No sabemos si al final Peggy se casa o no, pero sí sabemos
que está decidida a seguir dando batalla en un mundo que comenzaba a abrir sus
puertas –a los golpes, eso sí- a mujeres como ella.
Joan, el otro personaje femenino importante de la serie,
lucha para que la reconozcan en un ámbito donde el acoso es moneda corriente. La
belleza abre puertas hasta que se convierte en un arma peligrosa y empieza a
cerrarlas. Porque Joan tiene una figura curvilínea y le gustan los vestidos
ajustados, pero eso es solo el envase de una mujer inteligente y eficiente que
va ganando independencia a medida que enfrenta distintos desafíos.
Entre aquella secretaria que aspiraba a conseguir un marido de los primeros capítulos, a la mujer que lucha por
sus derechos, mantiene sola a su hijo y decide independizarse, transcurren
siete temporadas y corre mucha agua bajo el puente.
En una escena memorable, Joan y Peggy intentan vender un
proyecto a unos clientes que de manera burda y grosera ignoran la propuesta y
se dedican a lanzar indirectas sobre la silueta de Joan, como si fueran estudiantes secundarios. Ella
se ofusca y piensa que jamás la tomarán en serio, aunque seguirá luchando por
su lugar y no dejará que los embates masculinos la amedrenten.
Me costó llegar a los últimos capítulos. No quería
despedirme de los personajes, sabía que los iba a extrañar.
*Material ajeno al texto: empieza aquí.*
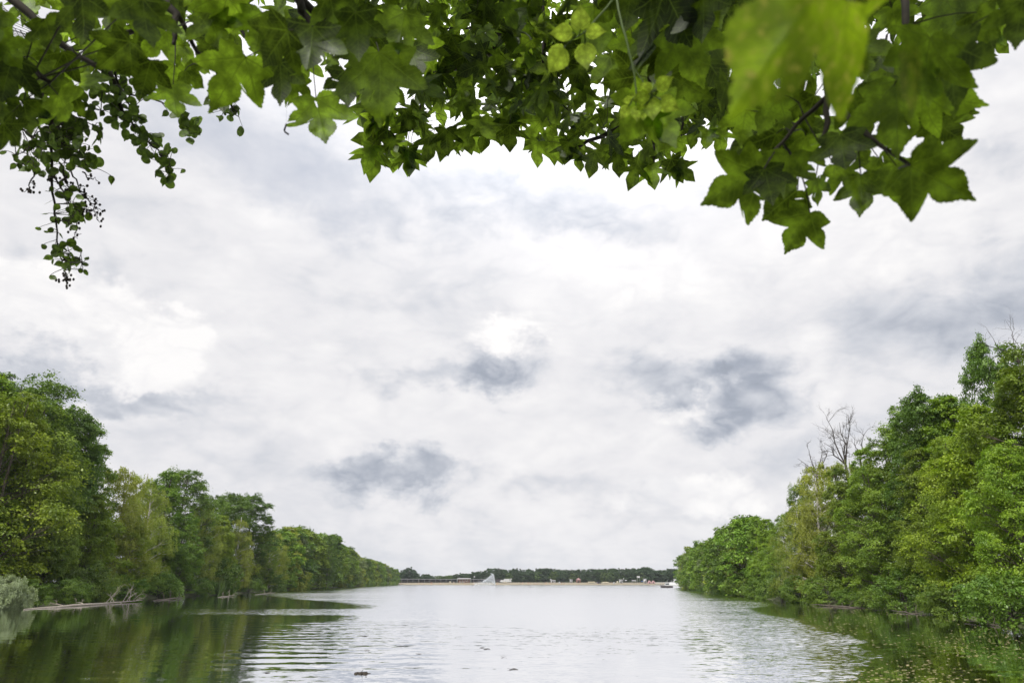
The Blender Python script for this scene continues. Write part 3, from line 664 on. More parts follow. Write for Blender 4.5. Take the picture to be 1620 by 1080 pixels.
# ------------------------------------------------------------------ the far shore
M['white'] = pbr('white_paint', (.42, .43, .44), .5, .05, 2)
M['darkwall'] = pbr('dark_boards', (.035, .030, .034), .8, .3, 1.5)
M['roofgrey'] = pbr('grey_roofing', (.20, .21, .22), .7, .15, 1)
M['glass'] = pbr('dark_glass', (.04, .05, .06), .15, .1, 1)
M['red'] = pbr('brick_red', (.20, .10, .075), .8, .2, 2)
M['pink'] = pbr('faded_pink_canvas', (.36, .22, .23), .8, .1, 2)
M['cream'] = pbr('cream_canvas', (.72, .66, .48), .8, .1, 2)
M['skin'] = pbr('skin', (.50, .32, .24), .6, .05, 5)
M['tyre'] = pbr('rubber', (.02, .02, .02), .8, .1, 5)
M['blue'] = pbr('blue_cloth', (.05, .12, .35), .8, .1, 3)
M['redcloth'] = pbr('red_cloth', (.25, .05, .04), .8, .1, 3)
M['blackcloth'] = pbr('black_cloth', (.02, .02, .025), .8, .1, 3)
def gz(x, y): return float(ground_z(np.array([float(x)]), np.array([float(y)]))[0])
def spot(px, Y): x = xat(px, Y, 1); return (x, Y, gz(x, Y))
K = lambda Y: Y/1145.0          # metres per photo pixel at distance Y
# distant wood, tree by tree
fpx = np.linspace(622, 1092, 60); lastk = {}
for i, px in enumerate(fpx):
    for row in (0, 1):
        Y = 566 + row*16 + RNG.uniform(-4, 4); pq = px + RNG.uniform(-2, 2) + row*4
        top = float(np.interp(pq, [620, 634, 640, 647, 653, 660, 667, 672, 678, 685, 722, 727, 733, 745, 755, 765, 771, 788, 792, 808, 815, 840, 855, 900, 950, 1000, 1018, 1022, 1028, 1040, 1060, 1090],
                              [902, 903, 896, 894.5, 899, 907.5, 906.5, 905, 907, 908.5, 908, 904, 904, 904, 901, 901, 895.5, 896, 898, 897, 895.5, 898, 895.5, 897, 896.5, 896.5, 896, 892.5, 896, 899, 896.5, 898]))
        top += RNG.uniform(-.2, 2.2) + row*.3
        v = 2 if 678 < px < 722 else (1 if RNG.random() < .5 else 0)
        if row == 0 and RNG.random() < .35: top += 6; v = 2 if RNG.random() < .5 else v
        loc = spot(pq, Y); H = zat(top, Y) - loc[2]
        d = 'light green' if v == 2 else 'dark green'
        if RNG.random() < .0: continue
        place_tree('far', v, *loc, H, 1.0 if H > 8 else 1.3, f"{d} tree in the wood across the lake, {['front', 'back'][row]} row, {ordw(i)} from the left", 'tree', 'trees of the distant wood behind the beach')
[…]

Me sentía como Sally,
la joven hija de Don Draper, que descubre un oscuro secreto de su padre a
través de una puerta entornada.
Espiar el mundo de
Don, Betty, Peggy y Joan fue mirar por
el ojo de la cerradura ese mundo tan parecido al de mis padres, donde todo
parecía tan sólido y la felicidad era un
lujo que suponíamos se podía comprar. Una mirada sobre mi propia infancia, y
sobre los comienzos de esta modernidad líquida, en la que siempre sentimos que
la verdadera vida –como en las buenas publicidades- habita en otra parte.